Dapat di tambahkan seorang intelektual Hindu Swami Harshananda pada Sri Ramakrisnha Ashrama menyebutkan Lingga dan Yoni sebagai Simbol Tuhan God dan umat Hindu yang universal: secara literal Siva artinya keberuntungan dan Lingga artinya satu tanda atau satu simbol. Dari sini Sivalingga adalah satu simbol Tuhan yang agung dan semesta yang sepenuhnya adalah keberuntungan.
Ada juga yang menyebutkan bahwa Lingga lambang api, sebagai lambang dari kekuatan atau kekuasaan, sedangkan Yoni merupakan melambangkan bumi, keduanya itu saling bertolak belakang, namun bila keduanya bersatu akan melahirkan kekuatan atau energi, itulah makna pertemuan antara lingga dan yoni.
Adapula yang menjelaskan bahwa bersatunya Lingga Yoni melambangkan Kesuburan.
Lingga Yoni merupakan salah satu bentuk ikon Siwa yang paling banyak digunakan, ditemukan hampir di semua mandir Siwa. Bentuknya bundar, eliptik, citra aniconic, biasanya diletakan di atas dasar bundar, atau pitha.
cerat yoni yang patah
Sivalinga adalah simbol paling kuno paling sederhana dan Siva, khususnya Parasiva, Tuhan di luar semua bentuk dan sifat-sifat. Pitha merepresentasikan Parashakti, kekuatan Tuhan
cerat yoni patah
Di depan, yoni, terselip ada Lapik Arca berbentuk padma,
lapik arca
Keberadaan Lapik Arca ini, menegaskan adanya bangunan suci pemujaan di situs ini. Untuk informasi arca apa yang dulu diletakkan di atasnya, saya tak bisa mendapatkan secara pasti. Entah masih terpendam, rusak ataupun sudah hilang di'curi' orang.
Dari seorang warga yang tertarik dan mendatangi kami, saat mendokumentasikan situs ini, Kami dapat cerita, "Mbah Badur-lah yang membuat watu cangkir ini mas..., bisa dibilang seniman nya. Jika digali masih banyak watu candi yang terpendam. Alu itu bahkan dulu ada ditengah lorong jalan itu (sambil menunjuk jalan di samping TPA), karena di tengah jalan gang tersebut, sering mengganggu karena kadang warga 'tersandung', akhirnya diangkat dan dipindah ke lokasi yang saat ini.", jelas Beliau.

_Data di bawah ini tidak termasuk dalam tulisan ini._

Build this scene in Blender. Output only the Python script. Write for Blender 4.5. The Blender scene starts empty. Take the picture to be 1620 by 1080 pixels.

Di situs Mbah Badur : Mas trist, anak pengambil kunci dan bapak informan
Makam mbah Badur yang berada di sebelah, nampak masih dirawar dan dijaga kebersihan, "Ya sebagai penerus kita harus menghargai leluhur mas, apalagi Mbah Badur ini cikal bakal Cangkiran ini", tambah beliau.